WORK INSTRUCTIONS> Write out the full listing again, exactly as it stands.
★ ★ ★ ★
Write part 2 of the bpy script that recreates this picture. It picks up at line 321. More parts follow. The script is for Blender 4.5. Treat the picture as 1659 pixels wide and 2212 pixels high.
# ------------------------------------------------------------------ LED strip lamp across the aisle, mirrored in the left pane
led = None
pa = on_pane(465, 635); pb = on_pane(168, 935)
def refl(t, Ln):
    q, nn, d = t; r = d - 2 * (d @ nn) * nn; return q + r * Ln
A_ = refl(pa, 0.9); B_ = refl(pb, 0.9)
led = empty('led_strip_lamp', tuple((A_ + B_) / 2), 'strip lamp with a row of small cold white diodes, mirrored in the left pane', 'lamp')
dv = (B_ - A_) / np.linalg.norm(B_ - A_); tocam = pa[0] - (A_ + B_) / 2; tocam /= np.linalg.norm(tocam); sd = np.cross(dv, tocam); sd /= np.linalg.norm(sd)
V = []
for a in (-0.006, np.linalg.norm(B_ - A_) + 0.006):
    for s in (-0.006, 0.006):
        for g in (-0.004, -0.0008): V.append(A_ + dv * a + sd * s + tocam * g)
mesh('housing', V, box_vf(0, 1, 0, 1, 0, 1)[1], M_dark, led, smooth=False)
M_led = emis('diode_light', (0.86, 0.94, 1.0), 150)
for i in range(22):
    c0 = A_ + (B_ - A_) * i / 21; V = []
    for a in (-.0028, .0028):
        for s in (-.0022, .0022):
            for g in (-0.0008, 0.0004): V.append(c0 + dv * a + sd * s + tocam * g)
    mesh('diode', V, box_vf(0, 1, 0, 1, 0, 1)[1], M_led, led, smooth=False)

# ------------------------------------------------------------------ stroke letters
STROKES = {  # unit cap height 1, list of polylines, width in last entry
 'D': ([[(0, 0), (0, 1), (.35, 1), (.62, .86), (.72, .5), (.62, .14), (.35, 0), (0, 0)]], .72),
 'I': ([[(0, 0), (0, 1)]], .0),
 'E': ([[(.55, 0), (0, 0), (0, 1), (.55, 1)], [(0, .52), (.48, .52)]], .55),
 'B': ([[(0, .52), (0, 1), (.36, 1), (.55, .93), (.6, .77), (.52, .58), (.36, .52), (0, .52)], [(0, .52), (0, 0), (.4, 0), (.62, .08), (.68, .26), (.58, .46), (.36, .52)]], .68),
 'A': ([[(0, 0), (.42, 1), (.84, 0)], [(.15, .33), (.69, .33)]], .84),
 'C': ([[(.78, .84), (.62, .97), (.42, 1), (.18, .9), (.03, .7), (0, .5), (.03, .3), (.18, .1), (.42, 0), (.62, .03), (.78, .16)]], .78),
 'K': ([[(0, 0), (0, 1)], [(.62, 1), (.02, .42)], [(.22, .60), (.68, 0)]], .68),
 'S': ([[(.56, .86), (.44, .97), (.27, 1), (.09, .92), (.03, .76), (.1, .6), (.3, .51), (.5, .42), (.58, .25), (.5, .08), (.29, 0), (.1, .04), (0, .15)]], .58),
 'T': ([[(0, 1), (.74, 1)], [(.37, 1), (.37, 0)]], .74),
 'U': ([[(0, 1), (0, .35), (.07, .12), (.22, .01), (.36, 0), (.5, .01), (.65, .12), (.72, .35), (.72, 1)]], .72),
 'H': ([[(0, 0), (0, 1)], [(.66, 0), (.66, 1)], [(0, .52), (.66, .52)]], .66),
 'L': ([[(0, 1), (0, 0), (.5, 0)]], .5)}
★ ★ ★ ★
RESPONSE TO THIS TASK>
Write part 2 of the bpy script that recreates this picture. It picks up at line 321. More parts follow. The script is for Blender 4.5. Treat the picture as 1659 pixels wide and 2212 pixels high.
# ------------------------------------------------------------------ LED strip lamp across the aisle, mirrored in the left pane
led = None
pa = on_pane(465, 635); pb = on_pane(168, 935)
def refl(t, Ln):
    q, nn, d = t; r = d - 2 * (d @ nn) * nn; return q + r * Ln
A_ = refl(pa, 0.9); B_ = refl(pb, 0.9)
led = empty('led_strip_lamp', tuple((A_ + B_) / 2), 'strip lamp with a row of small cold white diodes, mirrored in the left pane', 'lamp')
dv = (B_ - A_) / np.linalg.norm(B_ - A_); tocam = pa[0] - (A_ + B_) / 2; tocam /= np.linalg.norm(tocam); sd = np.cross(dv, tocam); sd /= np.linalg.norm(sd)
V = []
for a in (-0.006, np.linalg.norm(B_ - A_) + 0.006):
    for s in (-0.006, 0.006):
        for g in (-0.004, -0.0008): V.append(A_ + dv * a + sd * s + tocam * g)
mesh('housing', V, box_vf(0, 1, 0, 1, 0, 1)[1], M_dark, led, smooth=False)
M_led = emis('diode_light', (0.86, 0.94, 1.0), 150)
for i in range(22):
    c0 = A_ + (B_ - A_) * i / 21; V = []
    for a in (-.0028, .0028):
        for s in (-.0022, .0022):
            for g in (-0.0008, 0.0004): V.append(c0 + dv * a + sd * s + tocam * g)
    mesh('diode', V, box_vf(0, 1, 0, 1, 0, 1)[1], M_led, led, smooth=False)

# ------------------------------------------------------------------ stroke letters
STROKES = {  # unit cap height 1, list of polylines, width in last entry
 'D': ([[(0, 0), (0, 1), (.35, 1), (.62, .86), (.72, .5), (.62, .14), (.35, 0), (0, 0)]], .72),
 'I': ([[(0, 0), (0, 1)]], .0),
 'E': ([[(.55, 0), (0, 0), (0, 1), (.55, 1)], [(0, .52), (.48, .52)]], .55),
 'B': ([[(0, .52), (0, 1), (.36, 1), (.55, .93), (.6, .77), (.52, .58), (.36, .52), (0, .52)], [(0, .52), (0, 0), (.4, 0), (.62, .08), (.68, .26), (.58, .46), (.36, .52)]], .68),
 'A': ([[(0, 0), (.42, 1), (.84, 0)], [(.15, .33), (.69, .33)]], .84),
 'C': ([[(.78, .84), (.62, .97), (.42, 1), (.18, .9), (.03, .7), (0, .5), (.03, .3), (.18, .1), (.42, 0), (.62, .03), (.78, .16)]], .78),
 'K': ([[(0, 0), (0, 1)], [(.62, 1), (.02, .42)], [(.22, .60), (.68, 0)]], .68),
 'S': ([[(.56, .86), (.44, .97), (.27, 1), (.09, .92), (.03, .76), (.1, .6), (.3, .51), (.5, .42), (.58, .25), (.5, .08), (.29, 0), (.1, .04), (0, .15)]], .58),
 'T': ([[(0, 1), (.74, 1)], [(.37, 1), (.37, 0)]], .74),
 'U': ([[(0, 1), (0, .35), (.07, .12), (.22, .01), (.36, 0), (.5, .01), (.65, .12), (.72, .35), (.72, 1)]], .72),
 'H': ([[(0, 0), (0, 1)], [(.66, 0), (.66, 1)], [(0, .52), (.66, .52)]], .66),
 'L': ([[(0, 1), (0, 0), (.5, 0)]], .5)}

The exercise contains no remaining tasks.